▶ INSTRUCTIONS FOR THE TASK
Write out the material exactly, without any of its pictures.

(Rows from a 3D scene dataset)
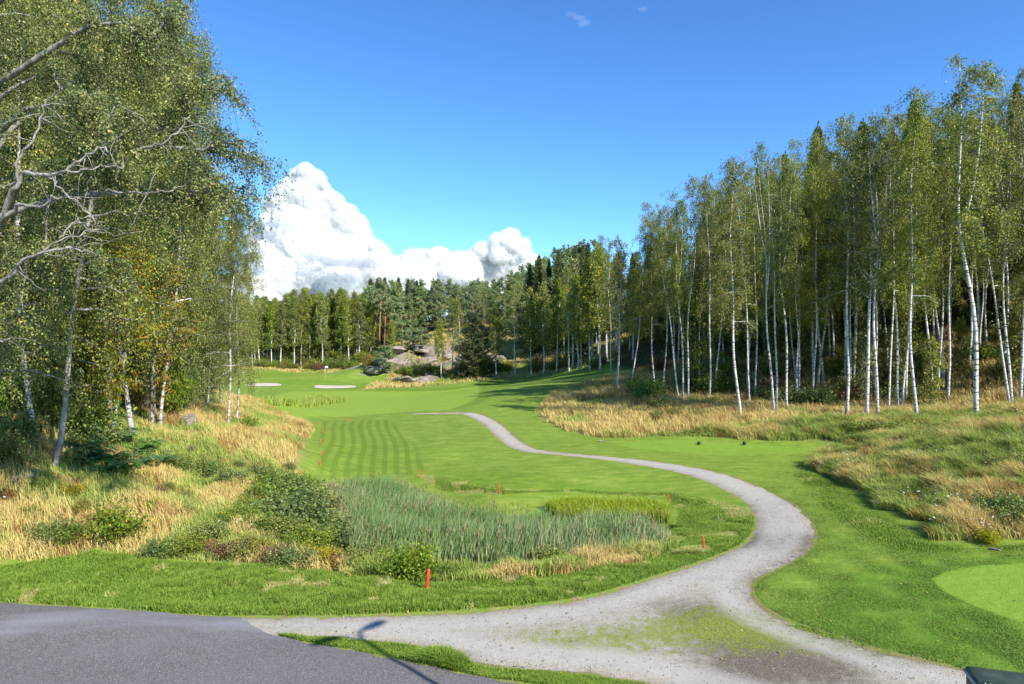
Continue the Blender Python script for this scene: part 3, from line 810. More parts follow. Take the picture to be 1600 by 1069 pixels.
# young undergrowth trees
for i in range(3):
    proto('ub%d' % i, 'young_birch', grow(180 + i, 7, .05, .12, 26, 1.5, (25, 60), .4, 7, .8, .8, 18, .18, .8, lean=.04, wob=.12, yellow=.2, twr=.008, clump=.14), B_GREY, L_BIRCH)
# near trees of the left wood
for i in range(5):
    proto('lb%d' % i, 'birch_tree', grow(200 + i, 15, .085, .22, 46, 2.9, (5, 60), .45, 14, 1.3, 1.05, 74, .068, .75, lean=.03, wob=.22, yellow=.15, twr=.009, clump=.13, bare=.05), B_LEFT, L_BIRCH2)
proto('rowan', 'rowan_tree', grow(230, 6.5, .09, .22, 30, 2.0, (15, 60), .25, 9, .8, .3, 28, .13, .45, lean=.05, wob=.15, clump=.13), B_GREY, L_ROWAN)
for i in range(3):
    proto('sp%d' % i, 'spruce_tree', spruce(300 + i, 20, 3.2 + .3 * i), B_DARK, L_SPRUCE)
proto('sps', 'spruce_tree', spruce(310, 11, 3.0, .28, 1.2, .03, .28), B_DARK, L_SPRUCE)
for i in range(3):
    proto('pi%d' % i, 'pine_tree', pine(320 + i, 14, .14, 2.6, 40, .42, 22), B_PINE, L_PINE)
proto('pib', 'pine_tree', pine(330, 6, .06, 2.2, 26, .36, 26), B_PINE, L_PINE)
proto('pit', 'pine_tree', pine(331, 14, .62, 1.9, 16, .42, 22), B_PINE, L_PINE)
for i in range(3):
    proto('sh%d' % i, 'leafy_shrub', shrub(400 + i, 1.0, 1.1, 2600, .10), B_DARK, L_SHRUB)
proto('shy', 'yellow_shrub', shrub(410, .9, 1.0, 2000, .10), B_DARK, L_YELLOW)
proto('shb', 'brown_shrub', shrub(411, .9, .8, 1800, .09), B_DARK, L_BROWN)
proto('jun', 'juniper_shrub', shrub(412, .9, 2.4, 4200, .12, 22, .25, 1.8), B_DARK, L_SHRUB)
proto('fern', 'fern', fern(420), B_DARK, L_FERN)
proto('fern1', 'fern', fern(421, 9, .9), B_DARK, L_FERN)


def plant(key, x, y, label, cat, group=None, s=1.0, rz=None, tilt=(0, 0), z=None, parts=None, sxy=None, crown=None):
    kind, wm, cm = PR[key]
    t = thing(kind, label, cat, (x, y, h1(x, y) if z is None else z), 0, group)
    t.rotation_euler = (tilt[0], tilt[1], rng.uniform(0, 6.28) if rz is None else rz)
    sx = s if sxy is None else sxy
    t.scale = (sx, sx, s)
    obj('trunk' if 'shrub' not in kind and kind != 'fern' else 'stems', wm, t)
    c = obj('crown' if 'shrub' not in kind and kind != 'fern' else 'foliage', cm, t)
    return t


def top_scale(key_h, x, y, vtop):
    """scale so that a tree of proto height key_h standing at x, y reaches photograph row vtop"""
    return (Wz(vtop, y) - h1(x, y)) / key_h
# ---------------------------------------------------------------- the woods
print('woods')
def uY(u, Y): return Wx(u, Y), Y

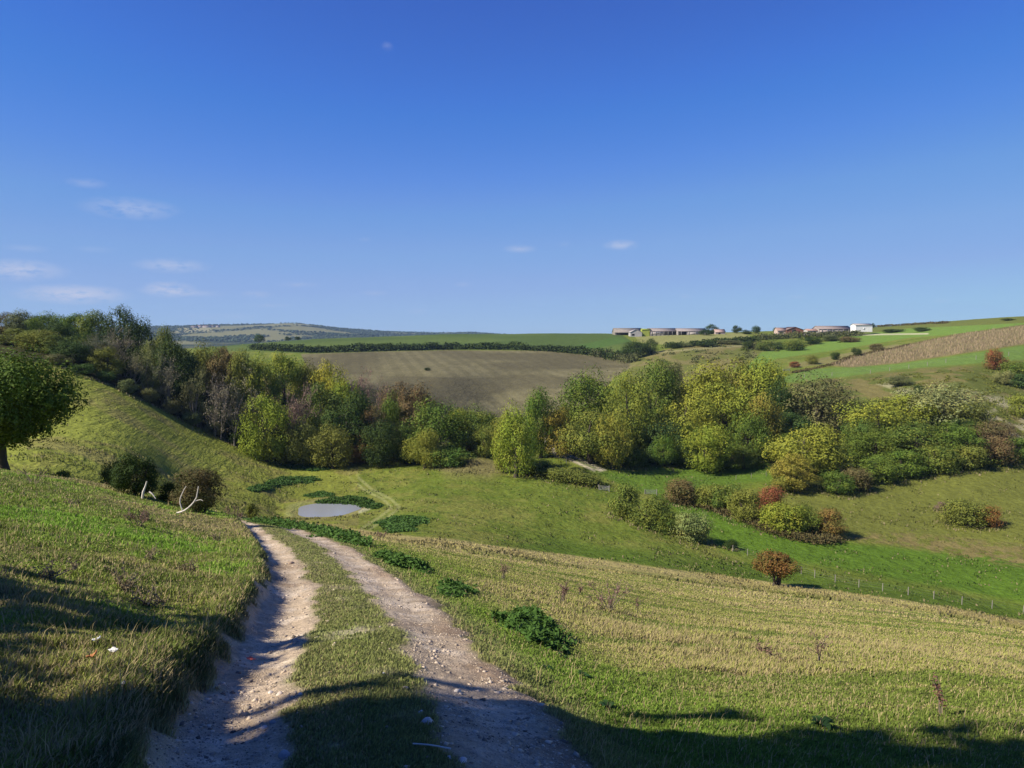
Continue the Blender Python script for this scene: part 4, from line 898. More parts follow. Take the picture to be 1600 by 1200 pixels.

▶ THE COMPLETED TASK
Continue the Blender Python script for this scene: part 3, from line 810. More parts follow. Take the picture to be 1600 by 1069 pixels.
# young undergrowth trees
for i in range(3):
    proto('ub%d' % i, 'young_birch', grow(180 + i, 7, .05, .12, 26, 1.5, (25, 60), .4, 7, .8, .8, 18, .18, .8, lean=.04, wob=.12, yellow=.2, twr=.008, clump=.14), B_GREY, L_BIRCH)
# near trees of the left wood
for i in range(5):
    proto('lb%d' % i, 'birch_tree', grow(200 + i, 15, .085, .22, 46, 2.9, (5, 60), .45, 14, 1.3, 1.05, 74, .068, .75, lean=.03, wob=.22, yellow=.15, twr=.009, clump=.13, bare=.05), B_LEFT, L_BIRCH2)
proto('rowan', 'rowan_tree', grow(230, 6.5, .09, .22, 30, 2.0, (15, 60), .25, 9, .8, .3, 28, .13, .45, lean=.05, wob=.15, clump=.13), B_GREY, L_ROWAN)
for i in range(3):
    proto('sp%d' % i, 'spruce_tree', spruce(300 + i, 20, 3.2 + .3 * i), B_DARK, L_SPRUCE)
proto('sps', 'spruce_tree', spruce(310, 11, 3.0, .28, 1.2, .03, .28), B_DARK, L_SPRUCE)
for i in range(3):
    proto('pi%d' % i, 'pine_tree', pine(320 + i, 14, .14, 2.6, 40, .42, 22), B_PINE, L_PINE)
proto('pib', 'pine_tree', pine(330, 6, .06, 2.2, 26, .36, 26), B_PINE, L_PINE)
proto('pit', 'pine_tree', pine(331, 14, .62, 1.9, 16, .42, 22), B_PINE, L_PINE)
for i in range(3):
    proto('sh%d' % i, 'leafy_shrub', shrub(400 + i, 1.0, 1.1, 2600, .10), B_DARK, L_SHRUB)
proto('shy', 'yellow_shrub', shrub(410, .9, 1.0, 2000, .10), B_DARK, L_YELLOW)
proto('shb', 'brown_shrub', shrub(411, .9, .8, 1800, .09), B_DARK, L_BROWN)
proto('jun', 'juniper_shrub', shrub(412, .9, 2.4, 4200, .12, 22, .25, 1.8), B_DARK, L_SHRUB)
proto('fern', 'fern', fern(420), B_DARK, L_FERN)
proto('fern1', 'fern', fern(421, 9, .9), B_DARK, L_FERN)


def plant(key, x, y, label, cat, group=None, s=1.0, rz=None, tilt=(0, 0), z=None, parts=None, sxy=None, crown=None):
    kind, wm, cm = PR[key]
    t = thing(kind, label, cat, (x, y, h1(x, y) if z is None else z), 0, group)
    t.rotation_euler = (tilt[0], tilt[1], rng.uniform(0, 6.28) if rz is None else rz)
    sx = s if sxy is None else sxy
    t.scale = (sx, sx, s)
    obj('trunk' if 'shrub' not in kind and kind != 'fern' else 'stems', wm, t)
    c = obj('crown' if 'shrub' not in kind and kind != 'fern' else 'foliage', cm, t)
    return t


def top_scale(key_h, x, y, vtop):
    """scale so that a tree of proto height key_h standing at x, y reaches photograph row vtop"""
    return (Wz(vtop, y) - h1(x, y)) / key_h
# ---------------------------------------------------------------- the woods
print('woods')
def uY(u, Y): return Wx(u, Y), Y

Continue the Blender Python script for this scene: part 4, from line 898. More parts follow. Take the picture to be 1600 by 1200 pixels.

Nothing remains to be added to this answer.